Repeat each entry exactly and drop the pictures.

* Start GIVEN DATA *

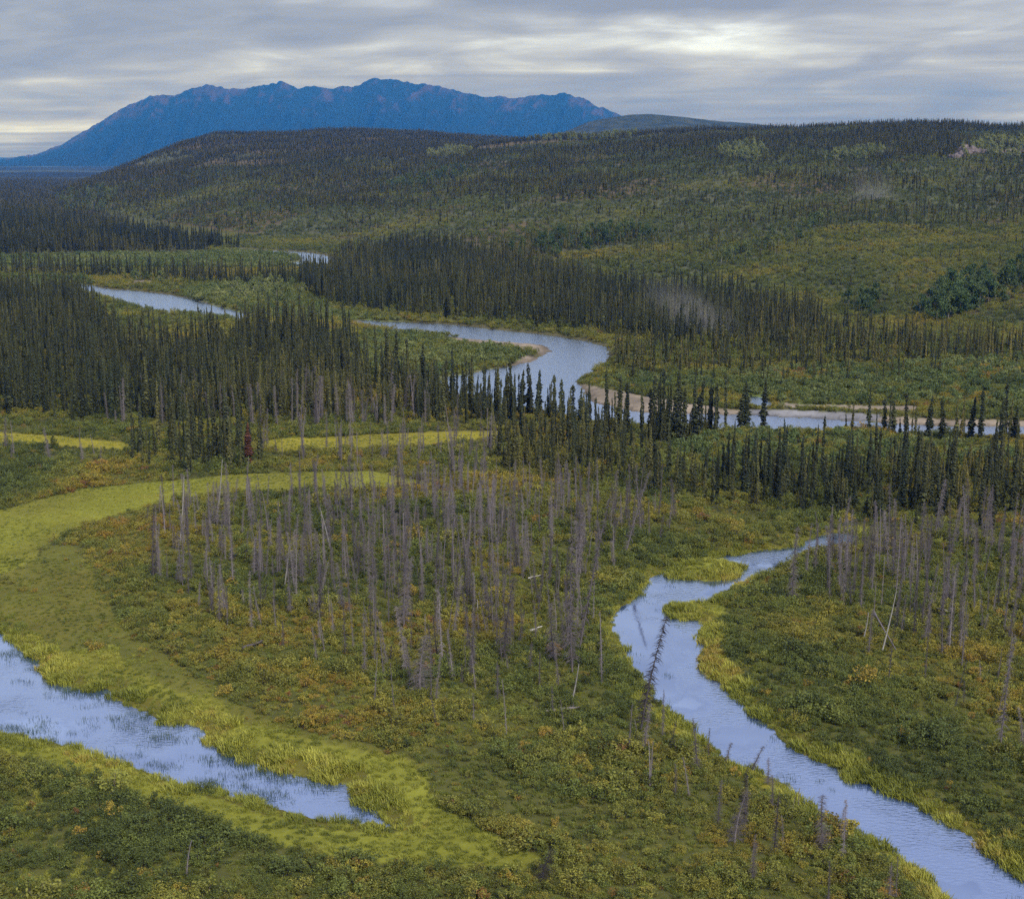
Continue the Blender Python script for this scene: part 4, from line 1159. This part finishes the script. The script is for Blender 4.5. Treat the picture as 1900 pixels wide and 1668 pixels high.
RANK = ['closest', 'second closest', 'third closest', 'fourth closest', 'fifth closest', 'sixth closest', 'seventh closest', 'eighth closest', 'ninth closest', 'tenth closest']
NOUN = {'spruce_tree': ('narrow spruce', 'tree'), 'dead_snag': ('bare snag', 'dead tree'), 'birch_snag': ('white birch pole', 'dead tree'), 'shrub': ('leafy shrub', 'shrub'), 'aspen_tree': ('leafy aspen', 'tree')}
ZONELAB = {'spruce_tree': 'narrow dark spruce in the green stands this side of the river', 'dead_snag': 'bare grey snag in the thick of the dead stand', 'shrub': 'small leafy shrub in the dense thicket near the pond and channel', 'aspen_tree': 'leafy green aspen in the groves on the far slope'}
GROUPS = {'spruce_tree': 'spruces of the valley stands', 'dead_snag': 'dead grey snags standing in the shrubs', 'birch_snag': 'white birch poles', 'shrub': 'shrubs of the near ground', 'aspen_tree': 'aspens of the hillside groves'}
labels = [None] * len(things_rows)
LP = np.array([l[0] for l in LANDMARKS], float)
def size_word(kind, hs):
    if kind in ('shrub',):
        return 'large ' if hs > 0.95 else 'low '
    if kind == 'aspen_tree':
        return 'tall ' if hs > 0.95 else 'small '
    return 'tall ' if hs > 0.85 else ('short ' if hs < 0.55 else 'medium ')
buckets = {}
for j, r in enumerate(things_rows):
    kind, shape, x, y, z, hs = r[:6]
    if isinstance(r[10], str):
        labels[j] = r[10]; continue
    px, py = P(x, y, z)
    q = (LP - (px, py)) * (1, 1.6)
    dd = np.hypot(q[:, 0], q[:, 1]); m = int(dd.argmin())
    ddx, ddy = px - LP[m][0], (py - LP[m][1]) * 1.6
    if abs(ddx) > abs(ddy):
        side = 'left of' if ddx < 0 else 'right of'
    else:
        side = 'behind' if ddy < 0 else 'in front of'
    buckets.setdefault((kind, m, side, size_word(kind, hs)), []).append((dd[m], j))
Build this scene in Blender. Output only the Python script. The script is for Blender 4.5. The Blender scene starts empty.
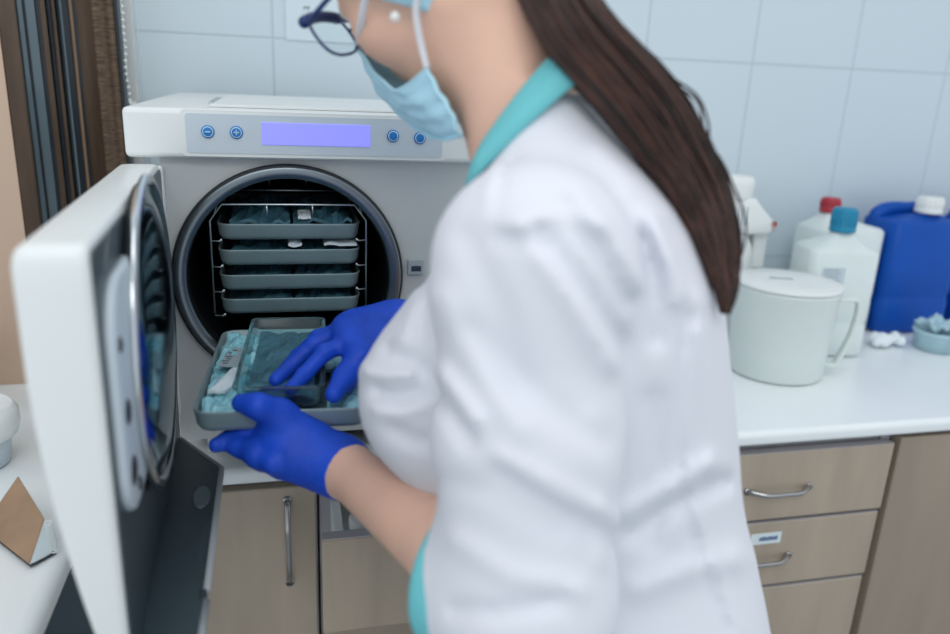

* End GIVEN DATA *

◆ FULL RESPONSE ◆
Continue the Blender Python script for this scene: part 4, from line 1159. This part finishes the script. The script is for Blender 4.5. Treat the picture as 1900 pixels wide and 1668 pixels high.
RANK = ['closest', 'second closest', 'third closest', 'fourth closest', 'fifth closest', 'sixth closest', 'seventh closest', 'eighth closest', 'ninth closest', 'tenth closest']
NOUN = {'spruce_tree': ('narrow spruce', 'tree'), 'dead_snag': ('bare snag', 'dead tree'), 'birch_snag': ('white birch pole', 'dead tree'), 'shrub': ('leafy shrub', 'shrub'), 'aspen_tree': ('leafy aspen', 'tree')}
ZONELAB = {'spruce_tree': 'narrow dark spruce in the green stands this side of the river', 'dead_snag': 'bare grey snag in the thick of the dead stand', 'shrub': 'small leafy shrub in the dense thicket near the pond and channel', 'aspen_tree': 'leafy green aspen in the groves on the far slope'}
GROUPS = {'spruce_tree': 'spruces of the valley stands', 'dead_snag': 'dead grey snags standing in the shrubs', 'birch_snag': 'white birch poles', 'shrub': 'shrubs of the near ground', 'aspen_tree': 'aspens of the hillside groves'}
labels = [None] * len(things_rows)
LP = np.array([l[0] for l in LANDMARKS], float)
def size_word(kind, hs):
    if kind in ('shrub',):
        return 'large ' if hs > 0.95 else 'low '
    if kind == 'aspen_tree':
        return 'tall ' if hs > 0.95 else 'small '
    return 'tall ' if hs > 0.85 else ('short ' if hs < 0.55 else 'medium ')
buckets = {}
for j, r in enumerate(things_rows):
    kind, shape, x, y, z, hs = r[:6]
    if isinstance(r[10], str):
        labels[j] = r[10]; continue
    px, py = P(x, y, z)
    q = (LP - (px, py)) * (1, 1.6)
    dd = np.hypot(q[:, 0], q[:, 1]); m = int(dd.argmin())
    ddx, ddy = px - LP[m][0], (py - LP[m][1]) * 1.6
    if abs(ddx) > abs(ddy):
        side = 'left of' if ddx < 0 else 'right of'
    else:
        side = 'behind' if ddy < 0 else 'in front of'
    buckets.setdefault((kind, m, side, size_word(kind, hs)), []).append((dd[m], j))
Build this scene in Blender. Output only the Python script. The script is for Blender 4.5. The Blender scene starts empty.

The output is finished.